その当時、高校時代に好きだった人に、まだ潜在的な未練を持っていたのか、よく彼女の夢を見たものだった。その内容はこの詩にあるとおりで、「おれ、お前のことが…」と言いかけた時に終わってしまうのだ。
あまり頻繁に、そういう夢を見るので、「もしかしたら、彼女のほうが、何かぼくに訴えたいことがあるんじゃないか」と期待したほどである。
しかし、現実には何も起こらなかった。結局、いつの間にかそういう夢は見なくなり、ぼくの描いたドラマは、はかなくも想像だけに終わってしまった。
2,
昔の人は、好きな人が夢に出てきたら、相手も自分のことを思ってくれていると判断したらしい。万葉集の防人の歌などに、そういうことが書いてあった。
それを読んだ時、「ああ、そうだったのか!」と信じたものだった。ところが、あまりに多くの女性が夢に出てくる。その中には好きでもない人もいる。いや、好きでない人がほとんどだ。

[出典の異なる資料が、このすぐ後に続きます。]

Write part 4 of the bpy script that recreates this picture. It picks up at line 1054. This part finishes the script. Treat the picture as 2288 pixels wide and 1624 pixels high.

結局、「好きでもない人が出てくるのはおかしいし、こんなに多くの人に思われているはずもない」と思い至り、馬鹿らしくなってそういう考えを捨てることにした。
3,
小さい頃は、よく空を飛んでいる夢を見たものだ。それで、ぼくは空を飛べるものだと思ってしまった。試しに、2階の階段から飛んでみたことがある。一瞬体が宙に浮いたように思えた。が、飛べなかった。
4,
念力を使う夢をよく見る。手を触れずに、コインを曲げたり、悪党を倒したりやっている。
夢から覚めたあと、ぼくはそういう念力を以前から使っていたように錯覚するのだ。ぼおーっとした意識の中で、手を振ったり、指をひねったりやっている。それを見ていた嫁さんが、「何しようと?」とぼくに声をかける。それでやっと目が覚めるのだ。
まあ嫁さんだからいいようなものの、これが他人だったら、その人は一生ぼくを変な目で見ることだろう。もしかしたら、こういうことも、夢のいたずらなのかもしれない。